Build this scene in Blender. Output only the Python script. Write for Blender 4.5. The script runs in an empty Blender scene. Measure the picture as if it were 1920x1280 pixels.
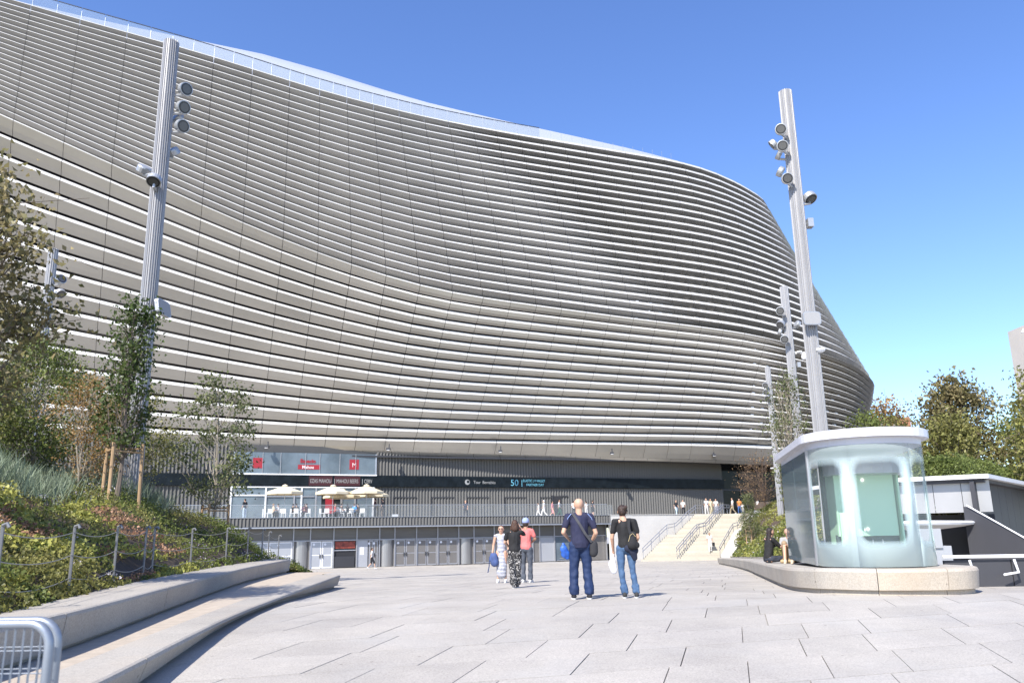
import bpy, bmesh, math, random
import numpy as np
from mathutils import Vector, Matrix, noise
R = random.Random(7); NR = np.random.RandomState(5)
rad = math.radians
scn = bpy.context.scene
COL = scn.collection
# ---------------------------------------------------------------- camera
F_PX, PITCH, ROLL, CAMZ = 1530.0, rad(13.4), rad(1.03), 1.5
r0 = Vector((1,0,0)); fw = Vector((0,math.cos(PITCH),math.sin(PITCH))); u0 = Vector((0,-math.sin(PITCH),math.cos(PITCH)))
cr = r0*math.cos(ROLL)-u0*math.sin(ROLL); cu = u0*math.cos(ROLL)+r0*math.sin(ROLL)
cam = bpy.data.cameras.new('camera'); camo = bpy.data.objects.new('camera', cam); COL.objects.link(camo)
m = Matrix.Identity(4)
for i in range(3): m[i][0] = cr[i]; m[i][1] = cu[i]; m[i][2] = -fw[i]
m[2][3] = CAMZ; camo.matrix_world = m
cam.sensor_width = 36; cam.lens = F_PX/1920*36; cam.clip_end = 2000; cam.clip_start = .1
cam.dof.use_dof = True; cam.dof.focus_distance = 19; cam.dof.aperture_fstop = 3.2
scn.camera = camo
# ---------------------------------------------------------------- sky, sun, exposure
SUN = Vector((-.46,-.78,.91)).normalized()
EL = math.asin(SUN.z); AZ = math.atan2(SUN.x, SUN.y)
w = bpy.data.worlds.new('World'); scn.world = w; w.use_nodes = True
nt = w.node_tree; bg = nt.nodes['Background']
sky = nt.nodes.new('ShaderNodeTexSky'); sky.sky_type = 'NISHITA'; sky.sun_disc = False
sky.sun_elevation = EL; sky.sun_rotation = AZ % (2*math.pi); sky.altitude = 0; sky.air_density = 1.0; sky.dust_density = .4; sky.ozone_density = 4.0
hs = nt.nodes.new('ShaderNodeHueSaturation'); hs.inputs['Saturation'].default_value = 1.13; hs.inputs['Hue'].default_value = .512
nt.links.new(sky.outputs[0], hs.inputs['Color']); nt.links.new(hs.outputs[0], bg.inputs[0]); bg.inputs[1].default_value = .15
sl = bpy.data.lights.new('sun','SUN'); sl.energy = 4.6; sl.angle = rad(.53); sl.color = (1,.955,.89)
so = bpy.data.objects.new('sun', sl); COL.objects.link(so); so.rotation_euler = (-SUN).to_track_quat('-Z','Y').to_euler(); so.location = (0,0,60)
scn.view_settings.view_transform = 'Standard'; scn.view_settings.look = 'None'
scn.view_settings.exposure = .85; scn.view_settings.gamma = 1; scn.view_settings.use_curve_mapping = False
scn.cycles.max_bounces = 6; scn.cycles.transparent_max_bounces = 12
# ---------------------------------------------------------------- layout helpers
def P(px, py, Y):                      # point of the place seen at a spot of the photograph, at distance Y
    d = fw*F_PX + cr*(px-960) - cu*(py-640); q = d*(Y/d.y); return Vector((q.x, q.y, q.z+CAMZ))
GY = [5,6,8,10,12,14,15.6,18,21,25.8,40,72,500]; GZ = [.08,.085,.13,.21,.295,.35,.366,.32,.26,.165,-.185,-1.02,-1.02]
def gz(y): return float(np.interp(y, GY, GZ))
def tab(x, T, k): return float(np.interp(x, [t[0] for t in T], [t[k] for t in T]))
PHI = math.atan(.42); BE = Vector((math.cos(PHI), math.sin(PHI), 0)); BN = Vector((math.sin(PHI), -math.cos(PHI), 0)); B0 = Vector((0,90.55,0))
def B(u, v, z): q = B0 + BE*u + BN*v; return Vector((q.x, q.y, z))
# ---------------------------------------------------------------- object helpers
def prop(o, label=None, cat=None, group=None, kind=None):
    if label: o['label'] = label
    if cat: o['category'] = cat
    if group: o['group'] = group
    if kind: o['kind'] = kind
    return o
def thing(name, label, cat, loc=(0,0,0), rz=0, group=None, kind=None):
    o = bpy.data.objects.new(name, None); COL.objects.link(o); o.empty_display_size = .3
    o.location = loc; o.rotation_euler = (0,0,rz); return prop(o, label, cat, group, kind)
def obj(name, me, mats=None, parent=None, kind=None, world=False, smooth=False):
    o = bpy.data.objects.new(name, me); COL.objects.link(o)
    if mats is not None:
        if len(me.materials): me.materials.clear()
        for mm in (mats if isinstance(mats,(list,tuple)) else [mats]): me.materials.append(mm)
    if smooth: me.polygons.foreach_set('use_smooth', [True]*len(me.polygons))
    if parent:
        o.parent = parent
        if world:
            q = parent; M = Matrix.Identity(4)
            while q: M = Matrix.LocRotScale(q.location, q.rotation_euler, q.scale) @ M if not q.parent else q.matrix_parent_inverse @ M; q = q.parent
            pr = parent.parent
            if parent.type == 'EMPTY': o.matrix_parent_inverse = Matrix.LocRotScale(parent.location, parent.rotation_euler, parent.scale).inverted()
    if kind: o['kind'] = kind
    return o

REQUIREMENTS
Give the material again exactly as it is, but keep the pictures out.

SOLUTION FOR THIS TASK
Build this scene in Blender. Output only the Python script. Write for Blender 4.5. The script runs in an empty Blender scene. Measure the picture as if it were 1920x1280 pixels.
import bpy, bmesh, math, random
import numpy as np
from mathutils import Vector, Matrix, noise
R = random.Random(7); NR = np.random.RandomState(5)
rad = math.radians
scn = bpy.context.scene
COL = scn.collection
# ---------------------------------------------------------------- camera
F_PX, PITCH, ROLL, CAMZ = 1530.0, rad(13.4), rad(1.03), 1.5
r0 = Vector((1,0,0)); fw = Vector((0,math.cos(PITCH),math.sin(PITCH))); u0 = Vector((0,-math.sin(PITCH),math.cos(PITCH)))
cr = r0*math.cos(ROLL)-u0*math.sin(ROLL); cu = u0*math.cos(ROLL)+r0*math.sin(ROLL)
cam = bpy.data.cameras.new('camera'); camo = bpy.data.objects.new('camera', cam); COL.objects.link(camo)
m = Matrix.Identity(4)
for i in range(3): m[i][0] = cr[i]; m[i][1] = cu[i]; m[i][2] = -fw[i]
m[2][3] = CAMZ; camo.matrix_world = m
cam.sensor_width = 36; cam.lens = F_PX/1920*36; cam.clip_end = 2000; cam.clip_start = .1
cam.dof.use_dof = True; cam.dof.focus_distance = 19; cam.dof.aperture_fstop = 3.2
scn.camera = camo
# ---------------------------------------------------------------- sky, sun, exposure
SUN = Vector((-.46,-.78,.91)).normalized()
EL = math.asin(SUN.z); AZ = math.atan2(SUN.x, SUN.y)
w = bpy.data.worlds.new('World'); scn.world = w; w.use_nodes = True
nt = w.node_tree; bg = nt.nodes['Background']
sky = nt.nodes.new('ShaderNodeTexSky'); sky.sky_type = 'NISHITA'; sky.sun_disc = False
sky.sun_elevation = EL; sky.sun_rotation = AZ % (2*math.pi); sky.altitude = 0; sky.air_density = 1.0; sky.dust_density = .4; sky.ozone_density = 4.0
hs = nt.nodes.new('ShaderNodeHueSaturation'); hs.inputs['Saturation'].default_value = 1.13; hs.inputs['Hue'].default_value = .512
nt.links.new(sky.outputs[0], hs.inputs['Color']); nt.links.new(hs.outputs[0], bg.inputs[0]); bg.inputs[1].default_value = .15
sl = bpy.data.lights.new('sun','SUN'); sl.energy = 4.6; sl.angle = rad(.53); sl.color = (1,.955,.89)
so = bpy.data.objects.new('sun', sl); COL.objects.link(so); so.rotation_euler = (-SUN).to_track_quat('-Z','Y').to_euler(); so.location = (0,0,60)
scn.view_settings.view_transform = 'Standard'; scn.view_settings.look = 'None'
scn.view_settings.exposure = .85; scn.view_settings.gamma = 1; scn.view_settings.use_curve_mapping = False
scn.cycles.max_bounces = 6; scn.cycles.transparent_max_bounces = 12
# ---------------------------------------------------------------- layout helpers
def P(px, py, Y):                      # point of the place seen at a spot of the photograph, at distance Y
    d = fw*F_PX + cr*(px-960) - cu*(py-640); q = d*(Y/d.y); return Vector((q.x, q.y, q.z+CAMZ))
GY = [5,6,8,10,12,14,15.6,18,21,25.8,40,72,500]; GZ = [.08,.085,.13,.21,.295,.35,.366,.32,.26,.165,-.185,-1.02,-1.02]
def gz(y): return float(np.interp(y, GY, GZ))
def tab(x, T, k): return float(np.interp(x, [t[0] for t in T], [t[k] for t in T]))
PHI = math.atan(.42); BE = Vector((math.cos(PHI), math.sin(PHI), 0)); BN = Vector((math.sin(PHI), -math.cos(PHI), 0)); B0 = Vector((0,90.55,0))
def B(u, v, z): q = B0 + BE*u + BN*v; return Vector((q.x, q.y, z))
# ---------------------------------------------------------------- object helpers
def prop(o, label=None, cat=None, group=None, kind=None):
    if label: o['label'] = label
    if cat: o['category'] = cat
    if group: o['group'] = group
    if kind: o['kind'] = kind
    return o
def thing(name, label, cat, loc=(0,0,0), rz=0, group=None, kind=None):
    o = bpy.data.objects.new(name, None); COL.objects.link(o); o.empty_display_size = .3
    o.location = loc; o.rotation_euler = (0,0,rz); return prop(o, label, cat, group, kind)
def obj(name, me, mats=None, parent=None, kind=None, world=False, smooth=False):
    o = bpy.data.objects.new(name, me); COL.objects.link(o)
    if mats is not None:
        if len(me.materials): me.materials.clear()
        for mm in (mats if isinstance(mats,(list,tuple)) else [mats]): me.materials.append(mm)
    if smooth: me.polygons.foreach_set('use_smooth', [True]*len(me.polygons))
    if parent:
        o.parent = parent
        if world:
            q = parent; M = Matrix.Identity(4)
            while q: M = Matrix.LocRotScale(q.location, q.rotation_euler, q.scale) @ M if not q.parent else q.matrix_parent_inverse @ M; q = q.parent
            pr = parent.parent
            if parent.type == 'EMPTY': o.matrix_parent_inverse = Matrix.LocRotScale(parent.location, parent.rotation_euler, parent.scale).inverted()
    if kind: o['kind'] = kind
    return o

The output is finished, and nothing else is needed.